§ MATERIAL
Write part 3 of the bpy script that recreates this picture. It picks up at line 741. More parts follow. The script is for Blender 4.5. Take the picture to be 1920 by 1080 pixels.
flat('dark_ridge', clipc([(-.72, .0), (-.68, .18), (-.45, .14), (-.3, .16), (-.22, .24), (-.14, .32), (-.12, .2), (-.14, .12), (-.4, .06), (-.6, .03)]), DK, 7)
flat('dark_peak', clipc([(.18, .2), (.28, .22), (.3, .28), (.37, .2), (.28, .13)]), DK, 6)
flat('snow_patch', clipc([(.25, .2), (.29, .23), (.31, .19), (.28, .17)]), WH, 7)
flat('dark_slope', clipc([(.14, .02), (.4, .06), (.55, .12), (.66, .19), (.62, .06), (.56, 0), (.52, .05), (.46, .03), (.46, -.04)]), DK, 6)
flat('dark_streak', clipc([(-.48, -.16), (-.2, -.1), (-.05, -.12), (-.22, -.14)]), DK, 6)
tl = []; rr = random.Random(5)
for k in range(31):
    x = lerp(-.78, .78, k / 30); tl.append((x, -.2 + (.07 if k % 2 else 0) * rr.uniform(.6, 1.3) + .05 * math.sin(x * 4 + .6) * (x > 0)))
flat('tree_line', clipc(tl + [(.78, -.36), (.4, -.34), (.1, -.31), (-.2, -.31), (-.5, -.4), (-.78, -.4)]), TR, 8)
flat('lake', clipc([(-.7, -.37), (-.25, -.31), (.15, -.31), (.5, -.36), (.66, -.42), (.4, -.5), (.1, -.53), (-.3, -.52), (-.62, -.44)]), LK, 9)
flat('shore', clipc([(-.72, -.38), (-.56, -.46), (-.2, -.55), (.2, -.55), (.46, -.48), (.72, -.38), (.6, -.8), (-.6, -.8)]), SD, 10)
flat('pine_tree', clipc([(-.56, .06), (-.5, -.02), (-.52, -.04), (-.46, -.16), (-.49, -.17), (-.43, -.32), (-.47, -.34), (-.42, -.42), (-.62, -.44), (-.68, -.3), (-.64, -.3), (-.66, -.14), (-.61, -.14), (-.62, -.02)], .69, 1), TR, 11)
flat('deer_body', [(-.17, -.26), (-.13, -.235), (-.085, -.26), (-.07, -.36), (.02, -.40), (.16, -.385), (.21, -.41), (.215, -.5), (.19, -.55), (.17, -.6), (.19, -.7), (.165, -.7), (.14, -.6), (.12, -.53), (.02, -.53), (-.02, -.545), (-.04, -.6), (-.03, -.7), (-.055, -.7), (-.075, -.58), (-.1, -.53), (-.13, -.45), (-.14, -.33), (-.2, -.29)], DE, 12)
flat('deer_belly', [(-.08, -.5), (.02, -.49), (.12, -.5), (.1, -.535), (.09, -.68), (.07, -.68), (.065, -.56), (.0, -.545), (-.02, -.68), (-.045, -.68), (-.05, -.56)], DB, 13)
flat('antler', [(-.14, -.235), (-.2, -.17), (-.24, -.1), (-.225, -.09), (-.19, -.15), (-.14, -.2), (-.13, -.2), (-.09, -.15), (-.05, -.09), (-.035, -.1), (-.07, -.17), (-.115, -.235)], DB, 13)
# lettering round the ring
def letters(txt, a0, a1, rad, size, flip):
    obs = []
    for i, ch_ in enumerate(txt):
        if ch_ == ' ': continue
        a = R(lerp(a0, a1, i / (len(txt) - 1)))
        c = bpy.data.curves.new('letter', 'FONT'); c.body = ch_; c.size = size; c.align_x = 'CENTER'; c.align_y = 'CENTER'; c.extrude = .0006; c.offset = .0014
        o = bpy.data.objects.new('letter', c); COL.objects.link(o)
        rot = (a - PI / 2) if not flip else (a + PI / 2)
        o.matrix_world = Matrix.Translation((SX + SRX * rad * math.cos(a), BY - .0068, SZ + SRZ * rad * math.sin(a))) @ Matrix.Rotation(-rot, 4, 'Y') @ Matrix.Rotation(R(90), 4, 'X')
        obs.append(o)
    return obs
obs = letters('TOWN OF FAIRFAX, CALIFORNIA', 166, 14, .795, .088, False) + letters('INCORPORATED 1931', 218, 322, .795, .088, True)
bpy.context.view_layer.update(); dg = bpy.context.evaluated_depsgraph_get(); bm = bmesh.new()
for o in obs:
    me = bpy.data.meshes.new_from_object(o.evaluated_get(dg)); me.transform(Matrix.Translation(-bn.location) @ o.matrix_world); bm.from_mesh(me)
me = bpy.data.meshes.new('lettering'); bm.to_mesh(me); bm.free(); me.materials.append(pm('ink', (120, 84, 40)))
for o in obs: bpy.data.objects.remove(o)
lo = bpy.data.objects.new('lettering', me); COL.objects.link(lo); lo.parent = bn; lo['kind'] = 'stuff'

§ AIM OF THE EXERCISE
Repeat the material word for word, in full.

§ ANSWER TO THE TASK
Write part 3 of the bpy script that recreates this picture. It picks up at line 741. More parts follow. The script is for Blender 4.5. Take the picture to be 1920 by 1080 pixels.
flat('dark_ridge', clipc([(-.72, .0), (-.68, .18), (-.45, .14), (-.3, .16), (-.22, .24), (-.14, .32), (-.12, .2), (-.14, .12), (-.4, .06), (-.6, .03)]), DK, 7)
flat('dark_peak', clipc([(.18, .2), (.28, .22), (.3, .28), (.37, .2), (.28, .13)]), DK, 6)
flat('snow_patch', clipc([(.25, .2), (.29, .23), (.31, .19), (.28, .17)]), WH, 7)
flat('dark_slope', clipc([(.14, .02), (.4, .06), (.55, .12), (.66, .19), (.62, .06), (.56, 0), (.52, .05), (.46, .03), (.46, -.04)]), DK, 6)
flat('dark_streak', clipc([(-.48, -.16), (-.2, -.1), (-.05, -.12), (-.22, -.14)]), DK, 6)
tl = []; rr = random.Random(5)
for k in range(31):
    x = lerp(-.78, .78, k / 30); tl.append((x, -.2 + (.07 if k % 2 else 0) * rr.uniform(.6, 1.3) + .05 * math.sin(x * 4 + .6) * (x > 0)))
flat('tree_line', clipc(tl + [(.78, -.36), (.4, -.34), (.1, -.31), (-.2, -.31), (-.5, -.4), (-.78, -.4)]), TR, 8)
flat('lake', clipc([(-.7, -.37), (-.25, -.31), (.15, -.31), (.5, -.36), (.66, -.42), (.4, -.5), (.1, -.53), (-.3, -.52), (-.62, -.44)]), LK, 9)
flat('shore', clipc([(-.72, -.38), (-.56, -.46), (-.2, -.55), (.2, -.55), (.46, -.48), (.72, -.38), (.6, -.8), (-.6, -.8)]), SD, 10)
flat('pine_tree', clipc([(-.56, .06), (-.5, -.02), (-.52, -.04), (-.46, -.16), (-.49, -.17), (-.43, -.32), (-.47, -.34), (-.42, -.42), (-.62, -.44), (-.68, -.3), (-.64, -.3), (-.66, -.14), (-.61, -.14), (-.62, -.02)], .69, 1), TR, 11)
flat('deer_body', [(-.17, -.26), (-.13, -.235), (-.085, -.26), (-.07, -.36), (.02, -.40), (.16, -.385), (.21, -.41), (.215, -.5), (.19, -.55), (.17, -.6), (.19, -.7), (.165, -.7), (.14, -.6), (.12, -.53), (.02, -.53), (-.02, -.545), (-.04, -.6), (-.03, -.7), (-.055, -.7), (-.075, -.58), (-.1, -.53), (-.13, -.45), (-.14, -.33), (-.2, -.29)], DE, 12)
flat('deer_belly', [(-.08, -.5), (.02, -.49), (.12, -.5), (.1, -.535), (.09, -.68), (.07, -.68), (.065, -.56), (.0, -.545), (-.02, -.68), (-.045, -.68), (-.05, -.56)], DB, 13)
flat('antler', [(-.14, -.235), (-.2, -.17), (-.24, -.1), (-.225, -.09), (-.19, -.15), (-.14, -.2), (-.13, -.2), (-.09, -.15), (-.05, -.09), (-.035, -.1), (-.07, -.17), (-.115, -.235)], DB, 13)
# lettering round the ring
def letters(txt, a0, a1, rad, size, flip):
    obs = []
    for i, ch_ in enumerate(txt):
        if ch_ == ' ': continue
        a = R(lerp(a0, a1, i / (len(txt) - 1)))
        c = bpy.data.curves.new('letter', 'FONT'); c.body = ch_; c.size = size; c.align_x = 'CENTER'; c.align_y = 'CENTER'; c.extrude = .0006; c.offset = .0014
        o = bpy.data.objects.new('letter', c); COL.objects.link(o)
        rot = (a - PI / 2) if not flip else (a + PI / 2)
        o.matrix_world = Matrix.Translation((SX + SRX * rad * math.cos(a), BY - .0068, SZ + SRZ * rad * math.sin(a))) @ Matrix.Rotation(-rot, 4, 'Y') @ Matrix.Rotation(R(90), 4, 'X')
        obs.append(o)
    return obs
obs = letters('TOWN OF FAIRFAX, CALIFORNIA', 166, 14, .795, .088, False) + letters('INCORPORATED 1931', 218, 322, .795, .088, True)
bpy.context.view_layer.update(); dg = bpy.context.evaluated_depsgraph_get(); bm = bmesh.new()
for o in obs:
    me = bpy.data.meshes.new_from_object(o.evaluated_get(dg)); me.transform(Matrix.Translation(-bn.location) @ o.matrix_world); bm.from_mesh(me)
me = bpy.data.meshes.new('lettering'); bm.to_mesh(me); bm.free(); me.materials.append(pm('ink', (120, 84, 40)))
for o in obs: bpy.data.objects.remove(o)
lo = bpy.data.objects.new('lettering', me); COL.objects.link(lo); lo.parent = bn; lo['kind'] = 'stuff'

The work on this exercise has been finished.